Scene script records

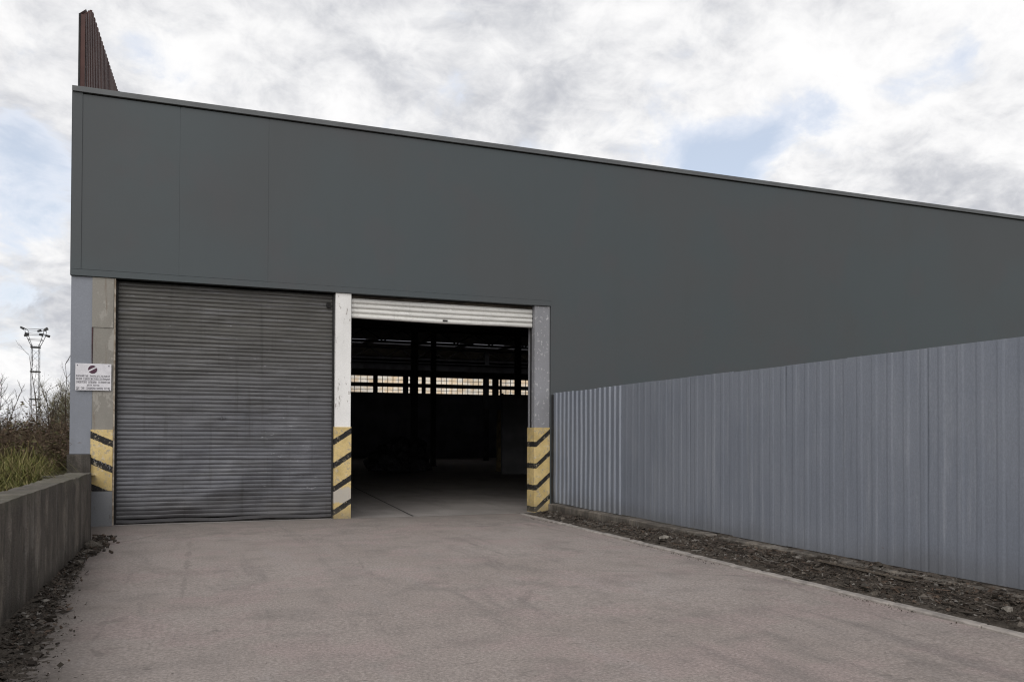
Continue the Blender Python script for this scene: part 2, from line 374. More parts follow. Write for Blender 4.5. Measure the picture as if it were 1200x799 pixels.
# earth bank behind the retaining wall
def bank(u, v):
    x = -1.72-60*u**2.2; y = -8+150*v**2
    return (x, y, .93+.10*nz(x,y,1,.5,4)+min(.1, .012*max(0,-x-2)))
st(MB().grid(40, 90, bank).build('bank', M['bank']))
def bank_z(x, y): return .93+.10*nz(x,y,1,.5,4)+min(.1, .012*max(0,-x-2))

# ------------------------------------------------------------------ the warehouse
W = thing('warehouse', 'long dark grey warehouse with two roller shutter doorways, one standing open', 'warehouse', (0,FY,0))
XR, YB = 31.8, 60.0
def part(mb, name, mat, parent=W): return mb.build(name, M[mat], parent)
f0, f1 = FY, FY+.10
T = 7.580
part(MB().box(-2.13,-.387,f0,f1,4.502,T,.004), 'cladding_panel', 'clad')
part(MB().box(-.383,1.167,f0,f1,4.502,T,.004), 'cladding_panel', 'clad')
part(MB().poly([(1.171,4.502),(6.972,4.502),(6.972,-.2),(XR,-.2),(XR,T),(1.171,T)], 1, f0, f1), 'cladding_panel', 'clad')
part(MB().box(-.41,-.36,f0+.003,f0+.05,4.51,7.55), 'seam_strip', 'clad')
part(MB().box(1.145,1.195,f0+.003,f0+.05,4.51,7.55), 'seam_strip', 'clad')
part(MB().box(-2.10,XR-.03,f1+.005,f1+.06,4.42,7.66).box(6.99,XR-.03,f1+.005,f1+.06,-.2,4.42), 'backing_sheet', 'dark')
part(MB().box(-2.14,XR+.02,f0-.045,f1+.30,7.60,7.695,.006), 'coping', 'coping')
part(MB().box(-2.137,-1.975,f0-.010,f0-.001,4.50,7.598,.003).box(-2.142,-2.132,f0-.010,f1+.2,4.39,7.598), 'corner_trim', 'clad')
part(MB().box(-2.13,6.972,f0-.008,f1+.03,4.388,4.498,.003), 'drip_flashing', 'clad')
part(MB().box(-2.13,6.60,f1+.04,f1+.35,4.395,4.42), 'soffit', 'dark')
# outer walls and roof
part(MB().box(-2.13,-2.03,f1+.07,YB,-.1,7.50), 'side_wall', 'clad')
part(MB().box(XR-.10,XR,f1+.07,YB,-.1,7.50), 'side_wall', 'clad')
rf = part(MB().box(-2.13,XR,f1+.07,49.0,7.40,7.52).box(-2.13,XR,51.2,YB+.3,7.40,7.52), 'roof', 'roof')
sk = MB()
x = -2.0
sks = []
while x < XR-1:
    sks.append((x, x+2.4)); x += 3.0
for a, b in sks: MB().box(b,b+.6,49.0,51.2,7.402,7.518).build('skylight_rib', M['roof'], rf)
for a, b in sks[2:9]: MB().box(a+.005,b-.005,49.01,51.19,7.44,7.45).build('skylight', M['skypane'], rf)
for a, b in sks[:2]+sks[9:]: ribs2 = MB().box(a,b,49.0,51.2,7.41,7.50).build('skylight_cover', M['roof'], rf)
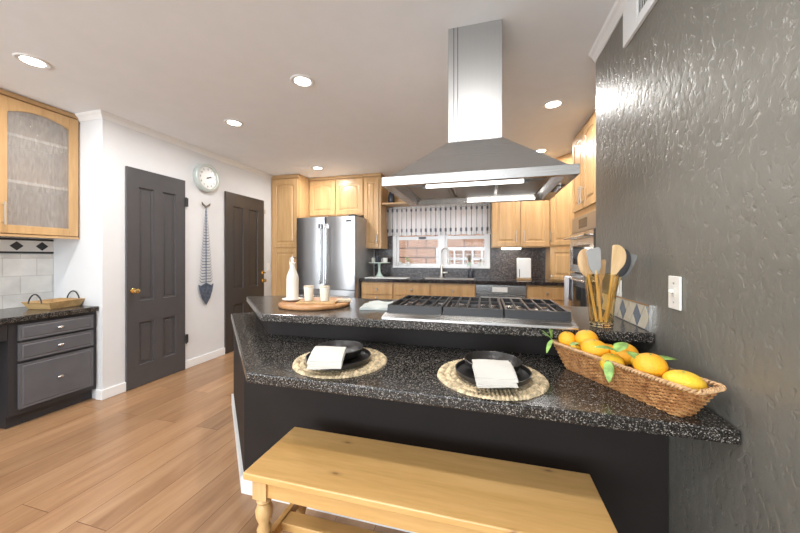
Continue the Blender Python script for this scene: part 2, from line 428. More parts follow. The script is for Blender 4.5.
# back wall with window opening
WX0, WX1, WZ0, WZ1 = -1.385, .069, 1.05, 1.96
b = B()
b.box(XL, WX0, YB, YB+.14, 0, H); b.box(WX1, XK+.15, YB, YB+.14, 0, H); b.box(WX0, WX1, YB, YB+.14, 0, WZ0); b.box(WX0, WX1, YB, YB+.14, WZ1, H)
st(b.obj('wall_back', M_white), 'white kitchen back wall')
st(B().box(XK, XK+.15, 2.14, YB, 0, H).obj('wall_kitchen_side', M_white), 'white wall behind the oven tower')
st(B().box(XW, XK+.15, YR, 2.14, 0, H).obj('wall_right', M_plaster), 'dark grey trowelled plaster wall')
# wall behind the camera with a patio opening
b = B()
b.box(-4.6, -3.5, YR-.12, YR, 0, H); b.box(.3, XW, YR-.12, YR, 0, H); b.box(-3.5, .3, YR-.12, YR, 2.2, H); b.box(-3.5, .3, YR-.12, YR, 0, .15)
st(b.obj('wall_rear', M_white), 'white wall behind the camera')

# crown mouldings
def crown(pts, name, lab):
    prof = [(0, -.055), (.006, -.055), (.01, -.045), (.022, -.026), (.034, -.016), (.04, 0), (0, 0)]
    # pts: list of (wall point, outward normal)
    rs = []
    for (x, y), (nx, ny) in pts: rs.append([(x+nx*a, y+ny*a, H+h) for a, h in prof])
    return st(B().rings(rs).obj(name, M_trim), lab)
crown([((XN, YN), (0, -1)), ((XL, YN), (1, -1)), ((XL, 4.10), (1, 0))], 'trim_1', 'white crown moulding on the left wall')
crown([((XW, YR), (-1, 0)), ((XW, 2.14), (-1, 0))], 'trim_2', 'white crown moulding on the grey wall')
# baseboards
D1, D2 = (2.085, 2.655), (3.20, 3.90)
def bboard(segs, name, h=.085):
    b = B()
    for x0, x1, y0, y1 in segs: b.box(x0, x1, y0, y1, 0, h)
    return st(b.obj(name, M_trim, bevel=.004), 'white baseboard')
bboard([(XL, XL+.014, YN-.014, D1[0]), (XL, XL+.014, D1[1]+.004, D2[0]), (XL, XL+.014, D2[1], 4.10), (-3.19, XL, YN-.014, YN)], 'baseboard_left')
# two four-panel doors in the left wall
def house_door(n, y0, y1, mat, label, z1=2.03):
    W = y1-y0
    root = bpy.data.objects.new('door_%d' % n, None); C.objects.link(root); root.location = (XL+.008, y0, 0); root.rotation_euler = (0, 0, PI/2)
    st(root, label)
    sx, mid = W*.18, W*.075
    hs = [(sx, W/2-mid, .20, .60), (W/2+mid, W-sx, .20, .60), (sx, W/2-mid, .80, 1.86), (W/2+mid, W-sx, .80, 1.86)]
    pf = [(0, 0), (.004, .014), (.018, .016), (.022, .016), (.03, .012)]
    B().panelled(0, W, .006, z1, -.012, .02, [(a, b2, c, d) for a, b2, c, d in hs], pf).obj('door_panel', mat, root)
    return root, W
d1, W1 = house_door(1, D1[0], D1[1], M_doorg, 'charcoal four-panel closet door with a brass knob on its left')
d2, W2 = house_door(2, D2[0], D2[1], M_doorb, 'dark brown-black four-panel door beside the pantry')
def knob(root, x, z, r=.024, name='door_knob'):
    B().lathe([(.024, 0), (.024, -.006), (.009, -.010), (.009, -.03), (r*.8, -.036), (r, -.048), (r*.85, -.06), (.004, -.066)], (x, -.012, z), 20, 'y').obj(name, M_brass, root, True)
knob(d1, .05, .90); knob(d2, W2-.04, .87); knob(d2, W2-.04, .985, .012, 'deadbolt')
for z in (1.80, .33):
    h = B().box(W1-.002, W1+.028, -.022, -.004, z-.045, z+.045); h.lathe([(.008, z-.05), (.008, z+.05)], (W1+.002, -.024, 0), 10).obj('door_hinge', M_blackmat, d1)
h = B().box(W2-.002, W2+.03, -.02, -.004, 1.84, 1.9).obj('door_latch_plate', M_nickel, d2)

# kitchen window
fr = B()
y0, y1 = YB-.012, YB+.10
fw = .05
for a in ((WX0, WX0+fw, WZ0, WZ1), (WX1-fw, WX1, WZ0, WZ1), (WX0, WX1, WZ0, WZ0+.03), (WX0, WX1, WZ1-.05, WZ1), (-.66, -.575, WZ0, WZ1)):
    fr.box(a[0], a[1], y0, y1, a[2], a[3])
wr = bpy.data.objects.new('window_1', None); C.objects.link(wr); st(wr, 'white sliding window over the sink')
fr.obj('window_frame', M_winwhite, wr, bevel=.003)
def sash(x0, x1, y):
    b = B(); f = .028; z0, z1 = WZ0+.03, WZ1-.05
    b.box(x0, x0+f, y, y+.03, z0, z1); b.box(x1-f, x1, y, y+.03, z0, z1); b.box(x0+f, x1-f, y, y+.03, z0, z0+f); b.box(x0+f, x1-f, y, y+.03, z1-.03, z1)
    o = b.obj('sash', M_winwhite, wr); return o
sash(WX0+fw, -.66, YB+.05); sash(-.575, WX1-fw, YB+.02)
B().box(WX0+fw+.02, -.68, YB+.064, YB+.068, WZ0+.05, WZ1-.07).obj('pane', M_pane, wr)
B().box(-.555, WX1-fw-.02, YB+.034, YB+.038, WZ0+.05, WZ1-.07).obj('pane', M_pane, wr)
b = B().box(WX0+fw, -.66, YB+.045, YB+.085, 1.475, 1.525); b.obj('sash', M_winwhite, wr)
B().box(-.575, WX1-fw, YB+.015, YB+.055, 1.475, 1.525).obj('sash', M_winwhite, wr)
B().box(-.98, -.87, YB+.01, YB+.045, 1.485, 1.515).obj('latch', M_darkrub, wr, bevel=.003)
B().box(WX0+.01, WX1-.01, YB-.055, YB+.05, WZ0-.005, WZ0+.028).obj('window_sill', M_winwhite, wr, bevel=.004)

# outside
st(B().box(-6, 6, 4.86, 9, -.12, -.02).obj('ground', M_yard), 'concrete yard')
bw = tag(B().box(-5, 4, 6.55, 6.75, -.02, 2.4).obj('block_wall', M_block), 'tan concrete block garden wall seen through the kitchen window', 'garden wall', kind='structure')
pr = tag(B().box(-.56, -.14, 6.42, 6.548, 1.42, 2.4).obj('wall_pilaster', M_block), 'raised block pilaster on the garden wall', 'pilaster', kind='structure')
g = thing('louvred_gate', 'white metal gate with open louvres outside the right window sash', 'gate', (-.95, 6.30, -.02))
fr = B(); gw, gz0, gz1 = 1.08, 0, 1.42
fr.box(0, gw, -.02, .02, gz1-.06, gz1); fr.box(0, gw, -.02, .02, gz0, gz0+.05)
for k in range(7):
    x = k*(gw-.03)/6; fr.box(x, x+.03, -.02, .02, gz0+.05, gz1-.06)
fr.box(.03, gw-.03, -.012, .012, .70, .73); fr.box(.03, gw-.03, -.012, .012, 1.18, 1.205)
fr.obj('gate_frame', M_winwhite, g)
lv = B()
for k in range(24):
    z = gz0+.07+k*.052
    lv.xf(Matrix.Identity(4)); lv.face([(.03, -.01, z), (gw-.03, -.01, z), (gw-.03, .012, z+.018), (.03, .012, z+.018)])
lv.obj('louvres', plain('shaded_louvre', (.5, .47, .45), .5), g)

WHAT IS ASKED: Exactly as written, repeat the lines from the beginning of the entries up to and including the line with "def bank_z(x, y): return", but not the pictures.

CORRECT RESULT:
Continue the Blender Python script for this scene: part 2, from line 374. More parts follow. Write for Blender 4.5. Measure the picture as if it were 1200x799 pixels.
# earth bank behind the retaining wall
def bank(u, v):
    x = -1.72-60*u**2.2; y = -8+150*v**2
    return (x, y, .93+.10*nz(x,y,1,.5,4)+min(.1, .012*max(0,-x-2)))
st(MB().grid(40, 90, bank).build('bank', M['bank']))
def bank_z(x, y): return .93+.10*nz(x,y,1,.5,4)+min(.1, .012*max(0,-x-2))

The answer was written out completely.